Galesburg gun crimes decline; Police, state's attorney have some theories as to why

Samuel Lisec
Galesburg Register-Mail
Samuel Cohen points to a nick in his door frame, where a stray bullet entered and lodged itself. His partner's first concerns were over the safety of their animals.

GALESBURG — Carolyn Ginder and Samuel Cohen were awakened by gunshots Oct. 9. The two had been asleep in the upstairs of their house when a bullet struck the large scenic window of their living room, lodging itself in a door frame and spraying shattered glass inside.

Cohen went downstairs to investigate and Ginder moved to ensure that their dog and three cats were unharmed.

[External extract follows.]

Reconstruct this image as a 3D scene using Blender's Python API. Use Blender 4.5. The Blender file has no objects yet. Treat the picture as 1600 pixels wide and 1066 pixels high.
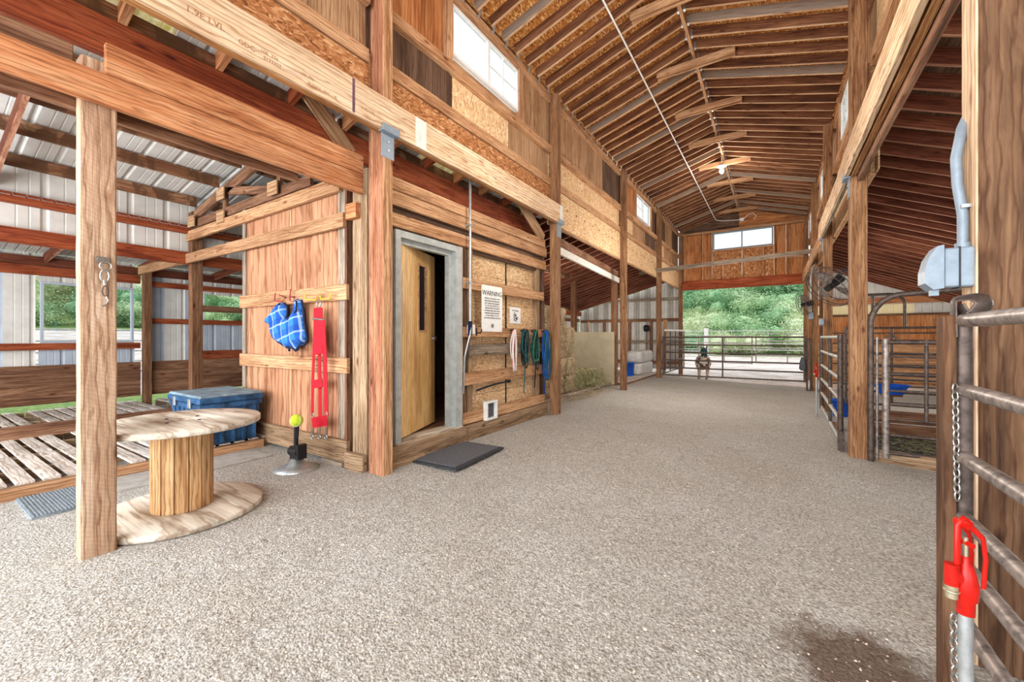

“All I was thinking was, ‘God, man, oh no, I don't know what to do,’” Cohen recalled. “I guess I'll just call the cops, I have to clean up all the glass now.”

The couple moved to their house on the 600 block of South Academy Street in June 2021 and had made complaints to the police before regarding noise from people congregating at night outside the Knox Crest Apartments, where the stray bullet may have traveled from.

They have considered moving, but the couple otherwise enjoy their neighborhood, and they’ve also considered putting up security cameras, but are worried that could paint their house as “a target.” Overall, they feel like something greater should be done by the authorities. 

“There had been noises before but we'd never had a bullet through our house,” Ginder said. “What is it going to take for someone to say, ‘Hey we really need to clean this up?’”

Samuel Cohen and Carolyn Ginder were asleep Oct. 9 when a stray bullet shattered the front window of their house.

In April 2021, Knox County State’s Attorney Jeremy Karlin and Galesburg Police Chief Russel Idle announced the creation of a task force that aimed to curb what had been described as an abnormally high amount of homicides and gun crimes in Galesburg that year.

Data from the Galesburg Police Department shows that the city had 57 documented cases of gun crime in 2021. Of those 57 cases, 16 involved at least one victim and two caused a loss of life. 

More recent data from the Galesburg Police Department shows that gun crime has dropped in 2022, with a total of 18 documented cases as of Nov. 3. That accounts for a nearly 68% drop in document when comparing the first 9 months of 2021 to the same period in 2022. Three of those 18 documented cases have involved victims but none a loss of life.

Karlin said gun crime is still a “significant” problem in the community and it remains the highest priority of his office. But he attributed the drop in cases from 2021 to 2022, in part, to a strategy he’s focused on since he was elected in 2020: opposing probation, as a rule, for all individuals who commit gun crimes. 

“We identify individuals who we believe are responsible for shots fired in the community and we go after them without letting up, without pause,” Karlin said. “We have found, both last year and this year, when we do that, when we go after those groups of people we presume to be primarily responsible for the shots fired, after we put them in jail, after we put them in prison, the frequency of shots fired in the community goes down.”

Dan Hostens, deputy chief of the Galesburg Police Department, said Karlin’s opposition to probation for gun crime cases has “absolutely” helped keep violent offenders off the street. 

Hostens said many factors cause gun crime, he but attributed the drop in cases this year, in part, to several “substantial” arrests the police department made, as well as the department’s usual tactics and investigations which can take time to produce results. 

“We haven't necessarily changed the way we do our job, but we are aggressively investigating these incidents when they happen in an attempt to solve them and make arrests as soon as we can," Hostens said.

Of the Galesburg Police Department’s tools, Hostens said “We can’t do anything without the help from the public.” Intel from witnesses and people from the community, submitted either anonymously through Crime Stoppers or over the phone, helps the department gather probable cause or saturate areas before incidents escalate, Hostens said.

Moving forward, Karlin said he would like to spend the next two years expanding the focus of the state’s attorney’s office from crime prosecution to crime prevention at a larger, societal scale. That means working with pretrial and probation services in the courthouse to connect individuals with jobs that pay a livable wage and stable housing.

“In the future, what I intend to do for this office and with other stakeholders in the community is to get individuals into employment who might be at risk and into economic security so they don't find themselves in a situation where going and shooting people or committing these violent crimes seems like a reasonable option for behavior,” Karlin said.